Loss of Office Payment paid to MPs


Would you kindly advise me as to how to calculate the payments and pensions made to any MPs who may not be re-elected in the forthcoming election, or who chooses not to stand for re-election. Does it make any difference as to the calculations whether the individual choses to retire, or if he or she was not returned by the electorate.

Would you kindly explain the purpose of each element , how it is calculated and whether it is taxable. If any such payments were recommended by independent studies, please advise and provide copies (in electronic format preferably)

Please advise whether any payments are automatic payments or entitlements which may or may not be taken in full or part or indeed declined.

Does past service in any particular post, for example as Chancellor of the Exchequer, or as a Junior Foreign Minister, carry any additional 'retirement' benefit if the MP was a backbencher immediately prior to 'retirement'. If so, please explain how.

Finally, are there any conditions which attach to any of these payments, for example in relation to any new employment in areas funded from public funds.


IPSA holds the information that you request.

Under reforms introduced in 2013[1], MPs will be eligible to receive a Loss of Office payment if they lose their seat at a general election. The amount of the Loss of Office payment will be equal to double the statutory redundancy entitlement.

MPs are only eligible for such payments if they have held office for a continuous period of at least two years, stand for re-election but are not re-elected. MPs who choose to stand down prior to an election are not entitled to any payment.

Loss of Office payments are only made to eligible MPs once they have:

  • issued redundancy notices to staff;

  • repaid any outstanding debts to IPSA;

  • submitted all expense claims for the period running up to the election;

  • carried out all administrative tasks; and

  • any other necessary tasks identified by IPSA.

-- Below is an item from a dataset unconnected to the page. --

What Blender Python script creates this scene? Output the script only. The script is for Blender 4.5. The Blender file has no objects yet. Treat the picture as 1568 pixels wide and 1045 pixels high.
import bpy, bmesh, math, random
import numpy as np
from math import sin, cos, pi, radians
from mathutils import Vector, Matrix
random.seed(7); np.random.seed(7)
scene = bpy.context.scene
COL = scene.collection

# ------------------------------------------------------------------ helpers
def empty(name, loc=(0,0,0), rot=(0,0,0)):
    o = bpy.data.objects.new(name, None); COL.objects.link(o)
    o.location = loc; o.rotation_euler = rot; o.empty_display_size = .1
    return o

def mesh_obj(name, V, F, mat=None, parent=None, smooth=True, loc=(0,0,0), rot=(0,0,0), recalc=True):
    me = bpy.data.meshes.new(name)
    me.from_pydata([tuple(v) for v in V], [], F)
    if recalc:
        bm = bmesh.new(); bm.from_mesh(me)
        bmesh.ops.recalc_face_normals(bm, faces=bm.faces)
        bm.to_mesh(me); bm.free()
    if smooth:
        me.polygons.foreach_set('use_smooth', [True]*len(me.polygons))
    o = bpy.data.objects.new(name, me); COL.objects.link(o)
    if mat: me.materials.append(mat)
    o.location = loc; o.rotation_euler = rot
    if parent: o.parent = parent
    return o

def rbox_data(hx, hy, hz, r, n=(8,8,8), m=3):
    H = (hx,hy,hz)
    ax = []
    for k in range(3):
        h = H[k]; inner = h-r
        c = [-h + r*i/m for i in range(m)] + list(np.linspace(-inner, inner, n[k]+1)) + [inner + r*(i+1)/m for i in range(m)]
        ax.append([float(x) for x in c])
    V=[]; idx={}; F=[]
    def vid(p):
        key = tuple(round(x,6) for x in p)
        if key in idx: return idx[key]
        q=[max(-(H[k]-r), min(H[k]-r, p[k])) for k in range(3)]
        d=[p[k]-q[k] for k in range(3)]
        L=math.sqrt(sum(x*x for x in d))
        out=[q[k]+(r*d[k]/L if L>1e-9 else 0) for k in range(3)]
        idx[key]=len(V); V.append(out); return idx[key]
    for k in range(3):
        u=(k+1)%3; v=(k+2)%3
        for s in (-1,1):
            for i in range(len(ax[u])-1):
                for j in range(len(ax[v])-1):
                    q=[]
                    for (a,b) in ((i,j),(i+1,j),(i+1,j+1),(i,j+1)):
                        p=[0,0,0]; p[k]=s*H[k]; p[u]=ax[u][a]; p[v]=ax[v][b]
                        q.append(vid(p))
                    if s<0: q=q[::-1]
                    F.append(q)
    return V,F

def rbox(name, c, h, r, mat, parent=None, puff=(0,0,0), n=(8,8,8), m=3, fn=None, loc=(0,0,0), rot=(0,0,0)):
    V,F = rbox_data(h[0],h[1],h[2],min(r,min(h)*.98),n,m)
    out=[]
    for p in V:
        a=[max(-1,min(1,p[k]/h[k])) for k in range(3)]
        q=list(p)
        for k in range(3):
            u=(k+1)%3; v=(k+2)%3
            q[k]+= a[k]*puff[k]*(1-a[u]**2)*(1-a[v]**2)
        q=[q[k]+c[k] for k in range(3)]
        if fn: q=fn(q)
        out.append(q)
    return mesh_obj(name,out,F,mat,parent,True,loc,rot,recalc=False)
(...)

The payments are then made in full to the MP, much like a redundancy payment[2].

As MPs do not receive any salary following the election, but are still expected to undertake work winding up their parliamentary affairs, MPs who are entitled to a Loss of Office payment can request that they are paid what would have been their full equivalent salary for the remainder of the month of the general election, which is deducted from their total Loss of Office payment entitlement.

Loss of Office payments are made to all eligible MPs regardless of any additional responsibilities or positions they have hold (or have held). Certain individuals may be entitled to additional amounts under the Ministerial and other Pensions and Salaries Act 1991, but these are not administered by IPSA. There are no conditions to the payments in relation to any future employment undertaken by the MP.

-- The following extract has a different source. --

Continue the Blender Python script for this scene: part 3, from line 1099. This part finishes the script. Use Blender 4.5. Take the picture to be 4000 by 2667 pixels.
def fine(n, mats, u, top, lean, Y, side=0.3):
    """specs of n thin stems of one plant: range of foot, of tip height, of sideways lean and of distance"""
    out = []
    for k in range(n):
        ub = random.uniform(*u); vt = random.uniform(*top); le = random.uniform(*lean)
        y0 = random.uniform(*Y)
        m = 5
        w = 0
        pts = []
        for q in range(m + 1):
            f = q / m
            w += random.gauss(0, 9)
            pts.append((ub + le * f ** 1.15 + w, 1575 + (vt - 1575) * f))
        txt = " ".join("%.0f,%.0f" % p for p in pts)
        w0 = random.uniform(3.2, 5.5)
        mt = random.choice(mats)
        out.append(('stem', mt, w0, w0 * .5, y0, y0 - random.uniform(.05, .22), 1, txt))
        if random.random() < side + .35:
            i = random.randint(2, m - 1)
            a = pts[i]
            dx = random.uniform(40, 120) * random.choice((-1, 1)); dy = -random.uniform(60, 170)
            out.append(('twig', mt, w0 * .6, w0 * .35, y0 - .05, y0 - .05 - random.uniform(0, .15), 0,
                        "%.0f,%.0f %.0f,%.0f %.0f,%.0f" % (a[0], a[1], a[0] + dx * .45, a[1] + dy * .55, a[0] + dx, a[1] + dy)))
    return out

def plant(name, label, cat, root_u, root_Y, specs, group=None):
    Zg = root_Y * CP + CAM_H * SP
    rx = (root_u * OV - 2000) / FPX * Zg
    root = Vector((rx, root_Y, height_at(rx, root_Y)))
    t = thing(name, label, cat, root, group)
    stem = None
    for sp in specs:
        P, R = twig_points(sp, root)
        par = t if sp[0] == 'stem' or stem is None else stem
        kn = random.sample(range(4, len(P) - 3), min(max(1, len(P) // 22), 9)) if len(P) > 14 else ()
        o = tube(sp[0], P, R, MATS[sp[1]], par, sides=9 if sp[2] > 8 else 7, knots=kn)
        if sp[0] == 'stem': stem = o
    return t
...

MPs who are enrolled in the pension scheme, the Parliamentary Contributory Pension Fund (PCPF), will be eligible for their pension once they reach pensionable age. You can find out more information about the PCPF on their website: https://www.mypcpfpension.co.uk/.

[1] A copy of the consultation report from December 2013 can be found on our website.

[2] Where MPs have outstanding debts to IPSA, they may have these debts deducted from their entitlement to a Loss of Office payment.